As if Lindsey Graham and Tim Scott aren’t embarrassing enough, South Carolina seems to continuously experience epic fails and embarrassment during this political reality show – season 1. If you don’t believe me just check out this clip of one of our beloved Republican Senators getting dissed on the world’s stage:

Well, two of South Carolina’s State Senators are determined to carry on the legacy of continuing to embarrass the good ole citizens of South Carolina buy hanging and clinging on for dear life, to the sad memories of the Confederacy. But this time there’s a twist; instead of another General Lee statue or another remnant of one of their confederate ancestors, Bill Chumley, R-Woodruff, and Mike Burns, R-Taylors have decided to sponsor a bill would honor African Americans who served in the Confederate army.

The Confederate Agenda

Yes, to further justify this Confederate agenda, they will now use the legacy of slaves who fought for the confederacy during the Civil War, and design an African American Confederate Veteran monument. Along with creating a monument, they also plan to devise an agenda to promote this piece of history inside South Carolina class rooms.

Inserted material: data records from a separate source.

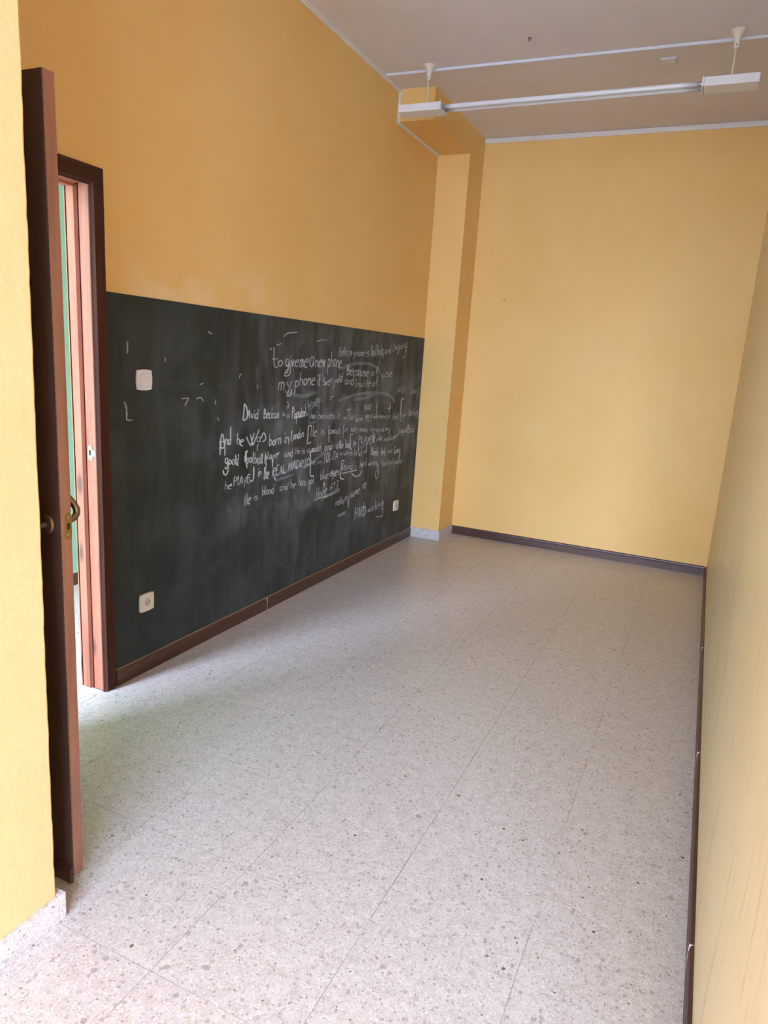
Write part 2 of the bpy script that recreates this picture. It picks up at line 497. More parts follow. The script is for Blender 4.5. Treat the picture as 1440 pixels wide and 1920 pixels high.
def wall_with_opening(bm, x0, x1, op, yf):
    a, b, c, d = op
    y0, y1 = yf - 0.14, yf
    box(bm, x0, a, y0, y1, 0, H); box(bm, b, x1, y0, y1, 0, H)
    box(bm, a, b, y0, y1, d, H)
    if c > 0: box(bm, a, b, y0, y1, 0, c)
bm = bmesh.new()
wall_with_opening(bm, NX, WX + 0.12, OPEN_ROOM, YF)
box(bm, WX, WX + 0.12, YF, WY + 0.12, 0, H)
box(bm, W + 0.12, WX, WY, WY + 0.12, 0, H)
struct(link('wall_front', bm, m_yellow), 'yellow walls with the terrace window behind the camera', 'wall')
bm = bmesh.new()
wall_with_opening(bm, HX - 0.12, -0.12, OPEN_HALL, YFH)
struct(link('wall_corridor_front', bm, m_green), 'green end wall of the corridor with its open doorway', 'wall')
struct(link('wall_corridor', nb(HX - 0.12, HX, YFH, YB + 0.12, 0, H), m_green), 'pale green corridor wall seen through the door gap', 'wall')
struct(link('wall_corridor_end', nb(HX, -0.12, YB, YB + 0.12, 0, H), m_green), 'green far end of the corridor', 'wall')
bm = bmesh.new()
box(bm, -14, 16, -16, YF - 0.16, -0.2, -0.04)
box(bm, -14, -0.13, YF - 0.16, YFH - 0.16, -0.2, -0.04)
struct(link('floor_outside', bm, m_ground), 'grey paving outside behind the camera', 'ground')

def dimming_glass():
    t = NT('dimming_window_glass')
    t.set((0.9, 0.92, 0.95, 1), 0.05, 0, 0.5)
    tr = t.n.new('ShaderNodeBsdfTransparent'); tr.inputs[0].default_value = (0.57, 0.575, 0.58, 1)  # unseen dark panes, added to cut the daylight entering the room
    t.l.new(tr.outputs[0], t.out.inputs['Surface'])
    return t.m
m_glass = dimming_glass()
w1 = thing('window_1', (OPEN_ROOM[0], YF - 0.07, 0), 'tall unseen terrace window behind the camera, dark panes added to dim the room light', 'window')
w1['kind'] = 'structure'
for k in range(2):
    a = OPEN_ROOM[0] + k * (OPEN_ROOM[1] - OPEN_ROOM[0]) / 2; b = a + (OPEN_ROOM[1] - OPEN_ROOM[0]) / 2
    link('pane', nb(a + 0.03, b - 0.03, YF - 0.073, YF - 0.070, 0.03, OPEN_ROOM[3] - 0.03), m_glass, w1)
    for c, d in ((a, a + 0.03), (b - 0.03, b)): link('frame_bar', nb(c, d, YF - 0.09, YF - 0.05, 0, OPEN_ROOM[3], bev=0.003), m_white, w1)
    for c, d in ((0, 0.03), (OPEN_ROOM[3] - 0.03, OPEN_ROOM[3])): link('frame_bar', nb(a + 0.03, b - 0.03, YF - 0.09, YF - 0.05, c, d, bev=0.003), m_white, w1)

# ------------------------------------------------------------------ skirting
HB, TB = 0.073, 0.012
def skirt_profile(sign=1.0, base=0.0, hb=HB, tb=TB):
    p = [(0, 0), (tb, 0), (tb, hb * 0.72), (tb * 0.86, hb * 0.76), (tb * 0.95, hb * 0.80), (tb * 0.8, hb * 0.93), (tb * 0.4, hb), (0, hb)]
    return [(base + sign * q[0], q[1]) for q in p]
bl = thing('baseboard_left', (0, 2.152, 0), 'dark brown wooden skirting board under the blackboard', 'baseboard')
bl['kind'] = 'structure'
for a, b in ((2.1335, 3.294), (3.297, YP - 0.001)):
    link('board', prism(bmesh.new(), skirt_profile(), a, b, 'y'), m_board_y, bl)
bk = thing('baseboard_back', (PX, YB, 0), 'dark brown wooden skirting board along the end wall', 'baseboard')
bk['kind'] = 'structure'
link('board', prism(bmesh.new(), skirt_profile(-1, YB), PX + 0.012, W - 0.0125, 'x'), m_board_x, bk)
br = thing('baseboard_right', (W, 1, 0), 'dark brown wooden skirting board along the right wall', 'baseboard')
br['kind'] = 'structure'
for a, b in ((WY + 0.001, 1.745), (1.748, 2.787), (2.790, 3.989), (3.992, YB)):
    link('board', prism(bmesh.new(), skirt_profile(-1, W), a, b, 'y'), m_board_y, br)
    link('joint_filler', nb(W - 0.0125, W, b + 0.0002, b + 0.0028, 0, HB), m_pale, br) if b < YB else None
link('joint_filler', nb(0.0, 0.0125, 3.2942, 3.2968, 0, HB), m_pale, bl)
link('caulk_line', nb(0.0, 0.008, 2.136, YP - 0.002, HB, HB + 0.004), m_gap, bl)

pb = thing('baseboard_pillar', (0, YP, 0), 'speckled terrazzo skirting round the foot of the pillar', 'baseboard')
pb['kind'] = 'structure'
link('skirting_tile', nb(0.0, PX + 0.011, YP - 0.011, YP, 0, 0.083, bev=0.001, seg=1), m_terr_skirt, pb)
link('skirting_tile', nb(PX, PX + 0.011, YP + 0.0005, YB, 0, 0.083, bev=0.001, seg=1), m_terr_skirt, pb)
nbd = thing('baseboard_near', (NX, NY, 0), 'speckled terrazzo skirting on the near left wall end', 'baseboard')
nbd['kind'] = 'structure'
link('skirting_tile', nb(NX, NX + 0.012, YF, NY - 0.0005, 0, 0.072, bev=0.0012, seg=2), m_terr_skirt, nbd)
link('skirting_tile', nb(0.02, NX + 0.012, NY + 0.0005, NY + 0.02, 0, 0.074, bev=0.0012, seg=2), m_terr_skirt, nbd)
hbd = struct(link('baseboard_corridor', prism(bmesh.new(), skirt_profile(1, HX), YFH, YB, 'y'), m_board_y),
             'dark brown skirting board at the foot of the green corridor wall', 'baseboard')

# ------------------------------------------------------------------ ceiling mouldings
def cove(sx, x, sz, z, w=0.020, h=0.019):
    p = [(0, 0), (w, 0), (w, 0.004), (w * 0.7, 0.006), (w * 0.42, h * 0.55), (w * 0.3, h * 0.8), (w * 0.22, h), (0, h)]
    return [(x + sx * a, z + sz * b) for a, b in p]
t1 = thing('trim_1', (0, 4.0, H), 'slim white moulding along the ceiling and beam of the left wall', 'moulding')
t1['kind'] = 'structure'
link('moulding_strip', prism(bmesh.new(), cove(1, 0, -1, H), NY, YBEAM, 'y'), m_white, t1)
link('moulding_strip', nb(0, 0.018, YBEAM - 0.010, YBEAM, ZBEAM - 0.012, H - 0.019, bev=0.002), m_white, t1)
link('moulding_strip', prism(bmesh.new(), cove(1, 0, -1, ZBEAM, 0.016, 0.014), YBEAM - 0.010, YP, 'y'), m_white, t1)
t2 = struct(link('trim_2', prism(bmesh.new(), [(YB, H - 0.036), (YB - 0.006, H - 0.036), (YB - 0.008, H - 0.028), (YB - 0.011, H - 0.018),
                                         (YB - 0.011, H - 0.003), (YB, H - 0.001)], PX, W, 'x'), m_white),
            'white moulding strip along the top of the end wall', 'moulding')

# ------------------------------------------------------------------ door frame (jambs, stops, casings)
df = thing('trim_3', (0, DOOR1, 0), 'red pine door frame with dark brown moulded casing beside the blackboard', 'door frame')
df['kind'] = 'structure'
# far jamb, in section: rebate towards the room, stop towards the corridor
def jamb_section(y, s):
    return [(-0.112, y + s * 0.028), (-0.112, y - s * 0.008), (-0.109, y - s * 0.010), (-0.072, y - s * 0.010), (-0.068, y - s * 0.004),
            (-0.062, y), (-0.004, y), (-0.001, y + s * 0.002), (-0.001, y + s * 0.028)]
link('jamb', prism(bmesh.new(), jamb_section(DOOR1, 1), 0.002, DOORZ + 0.028, 'z'), m_jamb, df)
link('jamb', prism(bmesh.new(), jamb_section(DOOR0, -1), 0.002, DOORZ + 0.028, 'z'), m_jamb, df)
link('head_jamb', prism(bmesh.new(), [(x, DOORZ + (yy - DOOR1)) for x, yy in jamb_section(DOOR1, 1)],
                        DOOR0 + 0.0125, DOOR1 - 0.0125, 'y'), m_jamb_h, df)
link('step_strip', nb(-0.0672, -0.0575, DOOR1 - 0.0045, DOOR1 - 0.0002, 0.004, DOORZ), m_step_strip, df)  # dark brown strip along the jamb step
CAS = [(0.000, 0.0), (0.000, 0.005), (0.004, 0.008), (0.012, 0.017), (0.016, 0.018), (0.019, 0.015), (0.052, 0.016), (0.060, 0.013),
       (0.066, 0.010), (0.069, 0.007), (0.070, 0.0)]
def casing(kind, sx, x):
    """mitred architrave; offsets run away from the opening"""
    i = -0.007
    if kind == 'head':
        pts = [(x + sx * t, DOORZ + i + o) for o, t in CAS]
        return prism(bmesh.new(), pts, lambda p: DOOR0 - i - (p[1] - DOORZ - i), lambda p: DOOR1 + i + (p[1] - DOORZ - i) - 0.0006, 'y')
    y, s = (DOOR1 + i, 1) if kind == 'far' else (DOOR0 - i, -1)
    pts = [(x + sx * t, y + s * o) for o, t in CAS]
    return prism(bmesh.new(), pts, 0.001, lambda p: DOORZ + i + abs(p[1] - y), 'z')
link('casing', casing('far', 1, 0.0), m_casing, df)
link('casing', casing('near', 1, 0.0), m_casing, df)
link('casing', casing('head', 1, 0.0), m_casing_h, df)
link('casing', casing('far', -1, -0.12), m_jamb, df)
link('casing', casing('head', -1, -0.12), m_jamb_h, df)
# strike plate on the far jamb
sp = link('strike_plate', prism(bmesh.new(), stadium(-0.036, 1.040, 0.024, 0.062), DOOR1 - 0.0022, DOOR1 + 0.001, 'y'), m_brassdull, df)
link('latch_hole', nb(-0.0425, -0.0315, DOOR1 - 0.0026, DOOR1, 1.030, 1.052), m_hole, sp)
link('plate_lip', nb(-0.026, -0.006, DOOR1 - 0.0032, DOOR1 + 0.001, 1.027, 1.053, bev=0.0012), m_brassdull, sp)
for z in (1.0635, 1.0165):
    link('screw', lathe(bmesh.new(), [(0.0035, -0.001), (0.0028, 0.0)], (-0.036, DOOR1 - 0.0022, z), 'y', 12), m_bronze, sp)

for o in list(df.children_recursive):          # the old frame is a little out of plumb
    for v in o.data.vertices: v.co.y -= 0.010 * v.co.z

# ------------------------------------------------------------------ door leaf, open at right angles to the wall
LX0, LX1, LY0, LY1, LZ0, LZ1 = 0.022, 0.787, 1.2065, 1.2380, 0.026, 2.058
dl = thing('door_1', (LX0, LY1, 0), 'dark brown door leaf standing open behind the near wall end', 'door')
dl['kind'] = 'structure'
def warped(bm):
    es = [e for e in bm.edges if abs(e.verts[0].co.z - e.verts[1].co.z) > 1.0]
    bmesh.ops.subdivide_edges(bm, edges=es, cuts=12, use_grid_fill=True)
    for v in bm.verts: v.co.x -= 0.0135 * (max(v.co.z, 0) / 2.05) ** 2
    return bm
link('leaf_panel', warped(nb(LX0, LX1 - 0.004, LY0, LY1, LZ0, LZ1, bev=0.0015)), m_leaf, dl)
e = link('leaf_edge', warped(nb(LX1 - 0.004, LX1, LY0 + 0.0006, LY1 - 0.0006, LZ0 + 0.0004, LZ1 - 0.0004, bev=0.0012)), m_leaf_edge, dl)
e['label'] = 'lighter red-brown lock edge of the door leaf'
w = link('bottom_weather_strip', prism(bmesh.new(), [(LY0, 0.055), (LY0 - 0.006, 0.052), (LY0 - 0.011, 0.040), (LY0 - 0.012, 0.010), (LY0 - 0.008, 0.006), (LY0, 0.006)],
                                   LX0, LX1 - 0.004, 'x'), m_leaf, dl)
lp = link('lock_plate', prism(bmesh.new(), stadium(1.2265, 1.0265, 0.021, 0.070), LX1 - 0.002, LX1 + 0.0012, 'x'), m_brass, dl)
link('latch_hole', prism(bmesh.new(), [(1.2230, 1.0175), (1.2290, 1.0175), (1.2305, 1.020), (1.2305, 1.032), (1.2290, 1.0345), (1.2230, 1.0345)],
                         LX1, LX1 + 0.0016, 'x'), m_hole, lp)
for z in (1.0495, 1.0035):
    link('screw', lathe(bmesh.new(), [(0.0042, 0.0), (0.0036, 0.0012), (0.0015, 0.0014)], (LX1 + 0.0012, 1.2265, z), 'x', 14), m_brassdull, lp)
for o in [lp] + list(lp.children):
    for v in o.data.vertices: v.co.x -= 0.0034
# near side handle: rose, neck and lever (mostly behind the wall end)
KX, KZ = 0.738, 1.030
h1 = link('door_handle', lathe(bmesh.new(), [(0.0255, 0.0), (0.0262, -0.003), (0.0262, -0.0085), (0.0235, -0.0115), (0.014, -0.0105), (0.012, -0.011)],
                               (KX, LY0, KZ), 'y', 40), m_bronze, dl, True)
link('handle_lever', tubepath(bmesh.new(), catmull([(KX, LY0 - 0.009, KZ), (KX, LY0 - 0.030, KZ), (KX, LY0 - 0.042, KZ), (KX - 0.006, LY0 - 0.052, KZ), (KX - 0.022, LY0 - 0.055, KZ),
                                            (KX - 0.10, LY0 - 0.055, KZ + 0.002), (KX - 0.112, LY0 - 0.050, KZ + 0.002)]), 0.0088), m_bronze, h1, True)
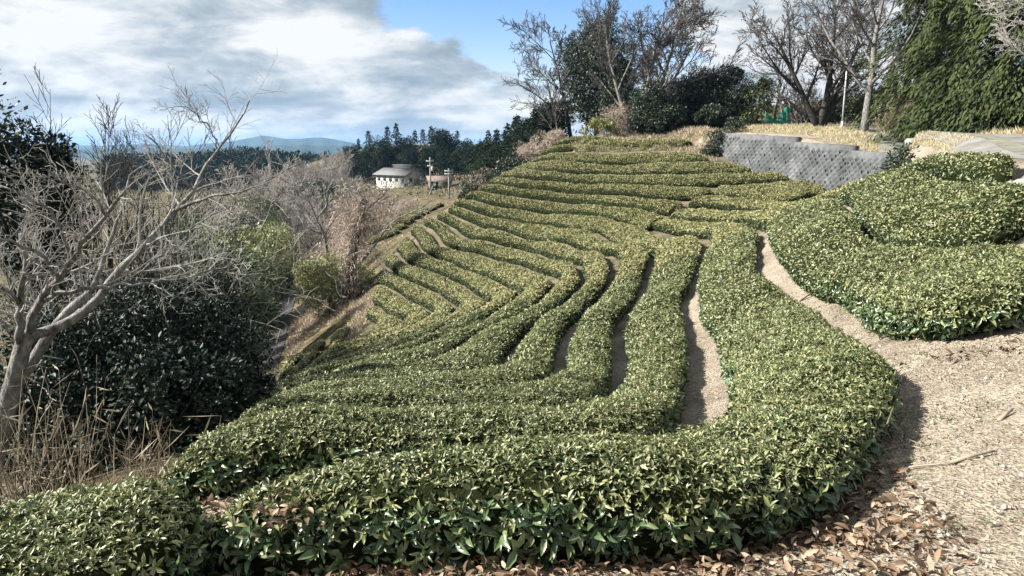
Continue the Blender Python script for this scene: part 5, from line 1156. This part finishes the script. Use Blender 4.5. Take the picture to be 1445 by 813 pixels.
# straw bits, pebbles and sprigs on the path
def path_bits():
    r_ = np.random.default_rng(41); L = Leaves()
    poly = [(1.3,1.8),(1.8,3.2),(2.3,4.2),(2.9,5.3),(3.6,6.5),(4.2,8.0),(4.9,11),(5.2,11),(4.3,7.5),(4.1,6.2),(6.5,5.4),(6.5,1.8)]
    X = scatter_tri(poly, 15000, r_); n = len(X); P = np.column_stack([X, terrain(X) + .012]); a = r_.uniform(0, 6.28, n)
    L.add(P, np.stack([np.cos(a), np.sin(a), r_.normal(0, .12, n)], 1), unit(np.array([0, 0, 1.]) + .4*rand_unit(n, r_)), r_.uniform(.02, .075, n), .10)
    tag(L.build('straw_litter', M['straw'], None, 0), kind='stuff')
    L = Leaves(); X = scatter_tri(poly, 1500, r_); w = np.sin(X[:, 0]*3.1 + 2*np.sin(X[:, 1]*2.3)); X = X[(w > .55)]; X = np.repeat(X, 6, 0) + r_.normal(0, .03, (len(X)*6, 2)); n = len(X)
    P = np.column_stack([X, terrain(X)]); L.add(P, unit(np.array([0, 0, .6]) + .8*rand_unit(n, r_)), rand_unit(n, r_), r_.uniform(.015, .04, n), .3)
    X = scatter_tri(poly, 900, r_); n = len(X); P = np.column_stack([X, terrain(X) + .012]); a = r_.uniform(0, 6.28, n); D = Leaves()
    D.add(P, np.stack([np.cos(a), np.sin(a), r_.normal(0, .2, n)], 1), unit(np.array([0, 0, 1.]) + .5*rand_unit(n, r_)), r_.uniform(.015, .05, n), .4); tag(D.build('leaf_litter', M['deadleaf'], None, 0), kind='stuff')
    tag(L.build('moss_sprigs', M['midgreen'], None, 0), kind='stuff')
    mb = MB(); X = scatter_tri(poly, 2600, r_)
    Zt = terrain(X)
    for (x, y), z in zip(X, Zt):
        s = .004 + .012*r_.random()**4; k = 6; th = np.arange(k)*2*math.pi/k + r_.uniform(0, 1); rr = s*r_.uniform(.7, 1.2, k)
        V = np.vstack([np.stack([x + rr*np.cos(th), y + rr*np.sin(th), np.full(k, z - .003)], 1), np.stack([x + .6*rr*np.cos(th), y + .6*rr*np.sin(th), np.full(k, z + s*.8)], 1)])
        mb.add(V, [(j, (j+1) % k, k + (j+1) % k, k + j) for j in range(k)]); mb.F.setdefault(k, []).append(np.array([[mb.n - k + j for j in range(k)]]))
    tag(mb.build('pebbles', M['grit']), kind='stuff')
    # furrow soil bits
    fur = [tuple(p[:2]) for p in cast([(985,375),(1005,400),(1020,440),(1030,480),(1045,540),(1000,575),(975,560),(975,480),(985,420)])]
    L = Leaves(); X = scatter_tri(fur, 2600, r_); n = len(X); P = np.column_stack([X, terrain(X) + .012]); a = r_.uniform(0, 6.28, n)
    L.add(P, np.stack([np.cos(a), np.sin(a), r_.normal(0, .15, n)], 1), unit(np.array([0, 0, 1.]) + .5*rand_unit(n, r_)), r_.uniform(.03, .10, n), .14)
    tag(L.build('straw_litter', M['straw'], None, 0), kind='stuff')
path_bits()
for (u0, v0), (u1, v1), h, r, lab in [((1126,404),(1156,399),2.35,.022,'short pale stick at the upper end of the sunlit path'),((1340,660),(1400,658),1.85,.011,'thin dry stick lying across the path at right'),((1255,655),(1340,672),1.9,.007,'long thin twig beside the shadow of the nearest hedge'),((1410,590),(1428,580),1.76,.013,'short pale stick near the right edge of the path')]:
    a, b = PZ(u0, v0, -h), PZ(u1, v1, -h); a[2] = surf1(*a[:2]) + r*1.2; b[2] = surf1(*b[:2]) + r*1.6
    m = (a + b)/2 + np.array([.01, .01, r*.3]); c = (a + b)/2; mb = MB(); mb.tube(np.array([a, m, b]) - c, [r, r*.95, r*.7], 7)
    o = mb.build('stick', M['stick'], None, True, loc=c); tag(o, lab, 'stick')
# ------------------------------------------------------------------ air
def haze():
    mb = MB(); lo, hi = (-6900, -1900, -60), (6900, 8900, 110)
    c = [(a + b)/2 for a, b in zip(lo, hi)]; mb.box(c, [b - a for a, b in zip(lo, hi)])
    m, nt, out = new_mat('haze_air'); v = nt.nodes.new('ShaderNodeVolumePrincipled')
    v.inputs['Color'].default_value = (.32, .58, 1, 1); v.inputs['Density'].default_value = HAZE; v.inputs['Anisotropy'].default_value = .2
    nt.links.new(v.outputs[0], out.inputs['Volume']); o = mb.build('haze', m); tag(o, kind='stuff')
HAZE = .00011
haze()
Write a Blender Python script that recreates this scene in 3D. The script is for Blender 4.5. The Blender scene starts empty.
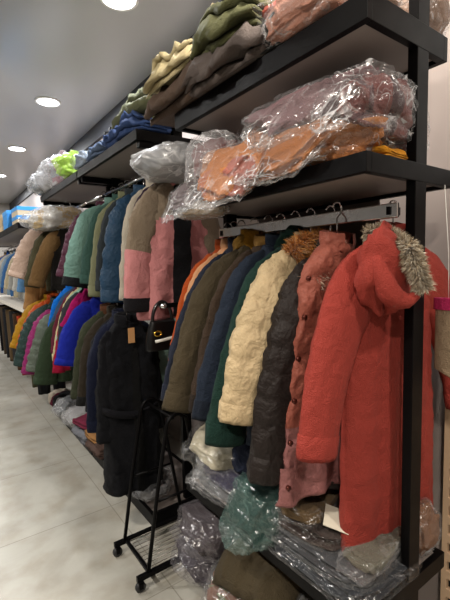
import bpy, math, random
from math import pi, sin, cos, exp, sqrt
from mathutils import Vector, Matrix, noise

rnd = random.Random(7)
COL = bpy.context.scene.collection
sc = bpy.context.scene

# ---------------------------------------------------------------- helpers
def lin(h):
    h = h.lstrip('#')
    out = []
    for i in (0, 2, 4):
        c = int(h[i:i+2], 16) / 255
        out.append(c/12.92 if c <= .04045 else ((c+.055)/1.055)**2.4)
    return out + [1.0]

def nz(x, y, z): return noise.noise(Vector((x, y, z)))
def ridge(x, y, z):
    return (1-min(1, abs(nz(x, y, z))*2.2))**2
def sgp(v, e): return math.copysign(abs(v)**e, v)
def sstep(a, b, x):
    t = max(0, min(1, (x-a)/(b-a))); return t*t*(3-2*t)
def lerp(a, b, t): return a+(b-a)*t

def tag(o, label=None, cat=None, group=None, kind=None):
    if label: o['label'] = label
    if cat: o['category'] = cat
    if group: o['group'] = group
    if kind: o['kind'] = kind
    return o

def empty(name, loc=(0, 0, 0), rz=0.0, label=None, cat=None, group=None):
    o = bpy.data.objects.new(name, None); COL.objects.link(o)
    o.empty_display_size = .05
    o.location = loc; o.rotation_euler = (0, 0, rz)
    return tag(o, label, cat, group)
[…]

Chumley, a supporter of the confederate flag, believes the flag is an important aspect of history. He also admits that they realized they didn’t know much about these black soldiers and called these slaves the, “forgotten heroes”. The bill they proposed states,

“While there is representation of those African Americans from South Carolina who took up arms for the Union, there is nothing to show the contributions, sacrifices and honor of their Confederate counterparts.”

A False Narrative

These senators’ real reason for pitching an African American Confederate monument may have an underlying agenda, according to critics. Some who do not support this bill believe that this is a slick way of being able to argue the importance of the Confederate flag. The Senators have denied that this is tied to a plan to bring back the Confederate Flag to our State House. However, the real concern is that these Senators may not have an understanding regarding the real reason many African American fought for the confederacy during the Civil War. In order to tell the real story of these African Americans, one would need to research the varying elements involved in deciding to have blacks participate in a war that would have been a catalyst of keeping them enslaved.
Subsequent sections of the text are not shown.